_SOURCE EXCERPT_
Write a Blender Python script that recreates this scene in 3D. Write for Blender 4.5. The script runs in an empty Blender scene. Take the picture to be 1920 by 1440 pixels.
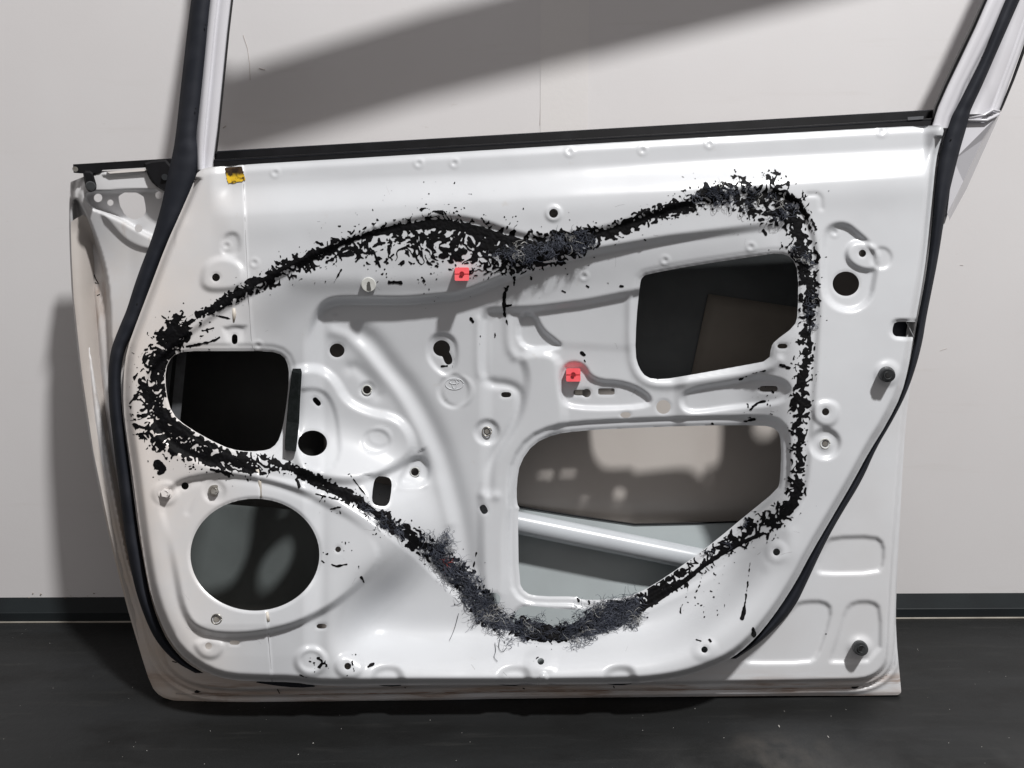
import bpy, math, random
import numpy as np
from mathutils import Vector, Matrix

# ------------------------------------------------------------------ camera, light, exposure
SC = bpy.context.scene
F_PX = 1500.0            # focal length in photo pixels (photo 1920 wide)
D0 = 1.04                # metres from camera to the door's main plane
PITCH = math.radians(10.0)
ROLL = math.radians(0.26)
HCAM = 0.620
WALL_Y = 1.258           # wall surface
SKIRT_Y = 1.246          # front of the skirting

cam_d = bpy.data.cameras.new("camera"); cam = bpy.data.objects.new("camera", cam_d)
SC.collection.objects.link(cam); SC.camera = cam
cam_d.sensor_width = 36.0; cam_d.lens = 36.0 * F_PX / 1920.0
cam_d.clip_start = 0.02; cam_d.clip_end = 50
CAM_ROT = Matrix.Rotation(-PITCH, 3, 'X') @ Matrix.Rotation(ROLL, 3, 'Y')   # axes: x right, y forward, z up
cam.matrix_world = Matrix.Translation((0, 0, HCAM)) @ (CAM_ROT @ Matrix.Rotation(math.pi/2, 3, 'X')).to_4x4()

w = bpy.data.worlds.new("World"); SC.world = w; w.use_nodes = True
bg = w.node_tree.nodes["Background"]
bg.inputs[0].default_value = (1.0, 0.94, 0.915, 1); bg.inputs[1].default_value = 0.30

def area(name, loc, target, size, power, col, shape='DISK'):
    ld = bpy.data.lights.new(name, 'AREA'); ld.shape = shape; ld.size = size
    ld.energy = power; ld.color = col
    o = bpy.data.objects.new(name, ld); SC.collection.objects.link(o)
    o.location = loc
    o.rotation_euler = (Vector(target) - Vector(loc)).to_track_quat('-Z', 'Y').to_euler()
    return o
area("ceiling_lamp", (1.65, -1.1, 4.85), (0.2, 1.1, 0.5), 0.34, 348, (1.0, 0.985, 0.97))

SC.view_settings.view_transform = 'Standard'; SC.view_settings.look = 'None'
SC.view_settings.gamma = 1.0; SC.view_settings.use_curve_mapping = False
SC.view_settings.exposure = 0.0

# ------------------------------------------------------------------ helpers
rnd = random.Random(7)
ROOT = bpy.data.objects.new("car_door", None); SC.collection.objects.link(ROOT)
Z0 = (1310 - 720) * (D0 + 0.05) / F_PX
_org = Vector((0, 0, HCAM)) + CAM_ROT @ Vector((0, D0, -Z0))
ROOT.matrix_world = Matrix.Translation(_org) @ CAM_ROT.to_4x4()
ROOT.empty_display_size = 0.1
bpy.context.view_layer.update()

def L(px, py, h):
    """photo-scale drawing coordinates on the door (h metres proud of the main plane) -> door local"""
    wd = D0 - h
    return ((px - 960) * wd / F_PX, -h, (720 - py) * wd / F_PX + Z0)
def Larr(px, py, h):
    wd = D0 - h
    return np.stack([(px - 960) * wd / F_PX, -h, (720 - py) * wd / F_PX + Z0], axis=-1)
PX = D0 / F_PX           # metres per drawing unit

def mkobj(name, verts, faces, mat, parent=ROOT, smooth=True, label=None):
    me = bpy.data.meshes.new(name)
    me.from_pydata([tuple(v) for v in verts], [], [tuple(f) for f in faces])
    me.validate(); me.update()
    if smooth:
        me.polygons.foreach_set("use_smooth", [True] * len(me.polygons))
    me.materials.append(mat)
    o = bpy.data.objects.new(name, me); SC.collection.objects.link(o)
    if parent is not None: o.parent = parent
    if label: o["label"] = label
    return o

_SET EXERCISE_
Would you reproduce the lines above, from the very first through the line containing "from mathutils import Vector, Matrix", exactly and without the pictures?

_WORKED ANSWER_
Write a Blender Python script that recreates this scene in 3D. Write for Blender 4.5. The script runs in an empty Blender scene. Take the picture to be 1920 by 1440 pixels.
import bpy, math, random
import numpy as np
from mathutils import Vector, Matrix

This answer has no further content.